Following Wunderlich & Hatcher (2009), a hereditary AutoCAD exchange format was used (the 2000/LT2000 version for .dxf), which is assumed to store information in a simpler and more stable way than newer versions. Interestingly, no stage of the process requires the operation of a version of AutoCAD software itself (although one might want to check the condition of the data). ArcGIS is then able to import .dxf files, but for unclear reasons the ArcGIS proprietary conversion tools produced grossly compromised results, beyond easy repairs. Through trial and error it was found that MapInfo Professional’s Universal Translator tools produce reliable results. Here the file converts first from .dxf into Mapinfo’s proprietary .tab, and subsequently from .tab the same tool can convert to .shp (i.e. shape file) developed for ArcGIS and other GIS packages. These shape files, finally, can be loaded in ArcGISwithout issue (text annotations still remained unsuccessful throughout this conversion).

Table 7.2 The residual errors of georeferencing the TIFFs from the Chunchucmil plan data.

In addition to converting the .ai data to sufficiently reliable .shp format, the .ai map was converted to PDF, and in turn in Adobe Photoshop converted to TIFF. Since the originally shared map only showed a partial grid around the site’s centre, the same was done for the PDFs (provided at a later date) containing the 10 gridded blocks with labelling in which the site plan was organised. These blocks provide coded references for mapped features to improve navigation and referencing across the city plan.¹⁶ Adding a raster image layer of the whole city plan as a dataset in ArcMap enables essential visual checks for the integrity of the converted vector data, and shows the annotations (labels) that did not convert well in the earlier process, aiding interpretive work. After assigning the correct projection to the imported raster data, using the coordinates for the site’s centre point, the TIFF containing the entire plan could be georeferenced.¹⁷ Knowing the partial grid across the centre consists of 250x250m blocks, the georeferencing could be scaled (using five points on the grid in quincunx fashion).

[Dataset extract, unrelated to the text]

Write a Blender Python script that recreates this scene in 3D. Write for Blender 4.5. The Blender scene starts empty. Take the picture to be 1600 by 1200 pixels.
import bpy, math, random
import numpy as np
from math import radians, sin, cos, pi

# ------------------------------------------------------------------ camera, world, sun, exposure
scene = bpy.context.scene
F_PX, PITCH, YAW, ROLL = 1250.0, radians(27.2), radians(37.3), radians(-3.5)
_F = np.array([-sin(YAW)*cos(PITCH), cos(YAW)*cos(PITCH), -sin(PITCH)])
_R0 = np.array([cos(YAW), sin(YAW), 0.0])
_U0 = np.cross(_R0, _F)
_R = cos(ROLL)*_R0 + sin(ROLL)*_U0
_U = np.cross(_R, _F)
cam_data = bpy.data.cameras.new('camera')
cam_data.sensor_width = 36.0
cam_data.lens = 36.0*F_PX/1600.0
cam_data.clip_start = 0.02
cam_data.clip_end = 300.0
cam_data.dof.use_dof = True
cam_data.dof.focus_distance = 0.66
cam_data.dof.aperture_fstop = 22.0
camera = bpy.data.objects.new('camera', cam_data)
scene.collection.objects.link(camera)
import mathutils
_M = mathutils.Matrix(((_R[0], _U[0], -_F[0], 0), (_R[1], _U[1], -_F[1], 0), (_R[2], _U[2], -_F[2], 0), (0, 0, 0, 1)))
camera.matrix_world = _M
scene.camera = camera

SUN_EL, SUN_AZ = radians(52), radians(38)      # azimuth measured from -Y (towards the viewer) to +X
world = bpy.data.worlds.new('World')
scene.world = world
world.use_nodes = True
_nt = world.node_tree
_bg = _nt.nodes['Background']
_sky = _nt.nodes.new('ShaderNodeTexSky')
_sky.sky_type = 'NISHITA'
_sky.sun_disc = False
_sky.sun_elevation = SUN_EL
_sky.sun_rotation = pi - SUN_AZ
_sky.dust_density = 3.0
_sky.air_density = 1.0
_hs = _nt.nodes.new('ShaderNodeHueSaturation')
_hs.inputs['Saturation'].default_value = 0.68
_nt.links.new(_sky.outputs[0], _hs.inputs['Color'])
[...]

This can subsequently be extended to include the grids of the 10 label blocks by using the four extreme corners of each grid. The results of this georeferencing process can be found in Table 7.2.

Next, the generated shape files containing the vector data of the original plan were imported as layers in the GIS. Using the spatial adjustment tools as described for Winchester, referring to the four extreme corners of the partial centre grid (this grid was included as part of each separate .ai vector layer before), each layer could be displaced and scaled exactly (i.e. literally without processing error) onto the corresponding coordinates. With the vector layers overlaying the raster images, the quality and integrity of the vector data conversions could be checked for each detail as well as for overall completeness. On inspection, only few minute details seemed to be missing (likely due to visual rendering techniques). As relatively easy manual edits could resolve any issues in subsequent processes preparing data parity (below), the data were deemed fit for use.